— Start Recorded data —

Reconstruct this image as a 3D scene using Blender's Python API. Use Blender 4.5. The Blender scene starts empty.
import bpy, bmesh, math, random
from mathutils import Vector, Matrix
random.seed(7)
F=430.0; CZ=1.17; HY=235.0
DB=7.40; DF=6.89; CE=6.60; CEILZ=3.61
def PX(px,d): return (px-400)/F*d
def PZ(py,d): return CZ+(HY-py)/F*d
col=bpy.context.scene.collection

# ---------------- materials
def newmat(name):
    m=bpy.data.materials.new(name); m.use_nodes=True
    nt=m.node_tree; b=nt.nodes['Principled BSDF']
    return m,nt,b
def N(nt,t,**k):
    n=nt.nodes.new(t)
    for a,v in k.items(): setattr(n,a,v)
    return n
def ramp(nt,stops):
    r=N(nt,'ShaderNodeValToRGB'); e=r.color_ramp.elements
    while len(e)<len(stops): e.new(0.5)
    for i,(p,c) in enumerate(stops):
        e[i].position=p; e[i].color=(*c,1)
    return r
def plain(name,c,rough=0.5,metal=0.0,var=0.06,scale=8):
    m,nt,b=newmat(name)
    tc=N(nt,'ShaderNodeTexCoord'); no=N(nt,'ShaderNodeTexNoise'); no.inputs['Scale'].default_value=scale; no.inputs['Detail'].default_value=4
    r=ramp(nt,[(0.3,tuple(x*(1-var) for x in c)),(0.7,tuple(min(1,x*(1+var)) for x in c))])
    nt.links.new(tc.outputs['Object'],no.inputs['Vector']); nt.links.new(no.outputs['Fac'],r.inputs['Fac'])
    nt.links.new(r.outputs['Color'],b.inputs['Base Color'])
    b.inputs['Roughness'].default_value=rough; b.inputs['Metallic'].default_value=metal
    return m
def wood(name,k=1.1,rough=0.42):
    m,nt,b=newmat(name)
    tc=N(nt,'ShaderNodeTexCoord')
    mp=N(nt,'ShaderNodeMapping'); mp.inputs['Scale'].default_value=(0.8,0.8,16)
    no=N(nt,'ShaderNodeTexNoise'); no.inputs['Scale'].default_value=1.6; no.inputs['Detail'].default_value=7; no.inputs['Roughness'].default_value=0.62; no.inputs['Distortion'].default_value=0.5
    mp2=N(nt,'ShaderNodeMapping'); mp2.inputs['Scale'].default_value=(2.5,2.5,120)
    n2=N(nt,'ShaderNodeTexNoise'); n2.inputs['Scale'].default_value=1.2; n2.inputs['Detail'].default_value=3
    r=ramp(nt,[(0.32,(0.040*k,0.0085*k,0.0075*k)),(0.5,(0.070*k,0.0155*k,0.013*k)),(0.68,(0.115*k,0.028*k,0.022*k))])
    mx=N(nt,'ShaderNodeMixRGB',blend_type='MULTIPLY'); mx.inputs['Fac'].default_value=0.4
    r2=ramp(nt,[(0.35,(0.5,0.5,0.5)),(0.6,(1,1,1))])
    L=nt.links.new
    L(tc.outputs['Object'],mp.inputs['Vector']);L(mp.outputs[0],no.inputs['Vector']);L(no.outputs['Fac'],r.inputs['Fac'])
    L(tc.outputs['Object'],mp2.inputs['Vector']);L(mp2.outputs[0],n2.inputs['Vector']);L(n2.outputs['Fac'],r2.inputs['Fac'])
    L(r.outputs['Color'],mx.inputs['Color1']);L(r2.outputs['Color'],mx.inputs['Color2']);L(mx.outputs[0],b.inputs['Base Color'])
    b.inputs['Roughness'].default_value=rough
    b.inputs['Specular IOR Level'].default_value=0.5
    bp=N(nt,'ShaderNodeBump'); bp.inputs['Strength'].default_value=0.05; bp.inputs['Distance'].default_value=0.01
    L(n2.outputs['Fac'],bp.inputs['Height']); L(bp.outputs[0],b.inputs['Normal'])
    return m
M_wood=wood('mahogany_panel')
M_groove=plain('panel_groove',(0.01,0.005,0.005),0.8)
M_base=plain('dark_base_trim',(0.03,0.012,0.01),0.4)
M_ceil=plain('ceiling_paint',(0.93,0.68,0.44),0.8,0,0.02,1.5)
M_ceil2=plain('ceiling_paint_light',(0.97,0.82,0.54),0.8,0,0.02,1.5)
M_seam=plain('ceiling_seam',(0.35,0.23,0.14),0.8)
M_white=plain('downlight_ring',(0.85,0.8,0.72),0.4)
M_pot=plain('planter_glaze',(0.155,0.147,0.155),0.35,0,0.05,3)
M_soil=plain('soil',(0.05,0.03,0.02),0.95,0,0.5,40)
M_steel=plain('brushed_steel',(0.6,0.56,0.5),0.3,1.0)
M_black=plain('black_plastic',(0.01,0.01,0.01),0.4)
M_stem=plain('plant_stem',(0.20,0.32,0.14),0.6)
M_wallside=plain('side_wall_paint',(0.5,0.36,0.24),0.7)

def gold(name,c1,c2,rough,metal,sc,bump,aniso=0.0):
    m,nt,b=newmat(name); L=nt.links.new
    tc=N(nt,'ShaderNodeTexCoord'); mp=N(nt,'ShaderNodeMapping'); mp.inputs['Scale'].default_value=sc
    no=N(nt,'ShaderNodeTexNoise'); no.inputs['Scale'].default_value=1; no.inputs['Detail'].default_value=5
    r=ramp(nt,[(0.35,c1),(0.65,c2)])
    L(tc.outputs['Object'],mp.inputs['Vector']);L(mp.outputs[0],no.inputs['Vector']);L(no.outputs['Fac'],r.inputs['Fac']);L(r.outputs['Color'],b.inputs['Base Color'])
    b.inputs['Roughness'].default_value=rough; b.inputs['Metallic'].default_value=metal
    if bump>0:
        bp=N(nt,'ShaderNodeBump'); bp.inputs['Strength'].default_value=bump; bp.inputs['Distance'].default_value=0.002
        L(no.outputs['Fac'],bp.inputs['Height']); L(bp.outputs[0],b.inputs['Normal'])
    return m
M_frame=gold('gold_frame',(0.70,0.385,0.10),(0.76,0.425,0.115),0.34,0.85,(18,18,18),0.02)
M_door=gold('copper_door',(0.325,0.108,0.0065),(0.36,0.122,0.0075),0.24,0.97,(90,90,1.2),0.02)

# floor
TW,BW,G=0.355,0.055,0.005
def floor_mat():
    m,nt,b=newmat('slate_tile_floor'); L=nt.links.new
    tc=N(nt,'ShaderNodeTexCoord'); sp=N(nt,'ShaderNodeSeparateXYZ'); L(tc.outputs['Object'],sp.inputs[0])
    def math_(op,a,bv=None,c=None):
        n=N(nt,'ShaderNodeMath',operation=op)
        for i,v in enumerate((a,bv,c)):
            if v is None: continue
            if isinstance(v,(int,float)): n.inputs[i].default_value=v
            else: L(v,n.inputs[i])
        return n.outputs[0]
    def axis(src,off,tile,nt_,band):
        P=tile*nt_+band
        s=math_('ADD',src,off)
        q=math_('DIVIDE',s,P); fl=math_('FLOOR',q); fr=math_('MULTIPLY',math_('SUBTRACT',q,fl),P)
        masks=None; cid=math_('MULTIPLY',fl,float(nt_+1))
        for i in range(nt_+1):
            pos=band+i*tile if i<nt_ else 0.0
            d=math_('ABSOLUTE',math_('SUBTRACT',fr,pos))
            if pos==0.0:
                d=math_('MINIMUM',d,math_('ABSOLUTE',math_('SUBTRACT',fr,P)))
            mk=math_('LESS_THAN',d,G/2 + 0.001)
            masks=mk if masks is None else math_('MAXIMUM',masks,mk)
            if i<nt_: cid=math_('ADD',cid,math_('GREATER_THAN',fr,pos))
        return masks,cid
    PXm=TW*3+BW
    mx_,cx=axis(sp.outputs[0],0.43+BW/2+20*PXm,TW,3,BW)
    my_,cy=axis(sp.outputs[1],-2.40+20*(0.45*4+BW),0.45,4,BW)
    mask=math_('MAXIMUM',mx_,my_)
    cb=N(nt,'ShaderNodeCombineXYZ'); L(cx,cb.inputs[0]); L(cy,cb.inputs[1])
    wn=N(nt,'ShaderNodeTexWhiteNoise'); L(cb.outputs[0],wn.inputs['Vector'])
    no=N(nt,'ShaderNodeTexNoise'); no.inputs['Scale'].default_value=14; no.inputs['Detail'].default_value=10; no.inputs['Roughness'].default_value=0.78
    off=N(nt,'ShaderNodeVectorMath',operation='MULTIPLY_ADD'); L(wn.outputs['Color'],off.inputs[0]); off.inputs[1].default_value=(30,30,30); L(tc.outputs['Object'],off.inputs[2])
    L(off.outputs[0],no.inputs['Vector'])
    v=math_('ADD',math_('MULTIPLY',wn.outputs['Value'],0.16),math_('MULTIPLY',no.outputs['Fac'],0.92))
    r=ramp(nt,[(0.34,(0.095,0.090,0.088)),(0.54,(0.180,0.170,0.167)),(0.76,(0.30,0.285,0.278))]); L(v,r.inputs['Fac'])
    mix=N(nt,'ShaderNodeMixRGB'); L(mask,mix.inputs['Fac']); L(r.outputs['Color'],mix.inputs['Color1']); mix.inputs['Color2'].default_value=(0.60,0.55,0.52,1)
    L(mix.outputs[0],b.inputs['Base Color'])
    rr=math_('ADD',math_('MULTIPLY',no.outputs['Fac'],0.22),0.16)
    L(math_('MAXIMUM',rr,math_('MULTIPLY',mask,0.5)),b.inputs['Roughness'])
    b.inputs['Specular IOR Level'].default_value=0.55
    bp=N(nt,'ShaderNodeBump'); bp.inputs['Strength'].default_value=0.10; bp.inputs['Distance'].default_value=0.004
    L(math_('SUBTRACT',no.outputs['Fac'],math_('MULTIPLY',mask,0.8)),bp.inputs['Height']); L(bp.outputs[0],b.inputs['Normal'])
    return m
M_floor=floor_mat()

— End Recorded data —

Short task —
Note how many lines in the listing above hold the string "scene", then give only that figure.

Solution —
2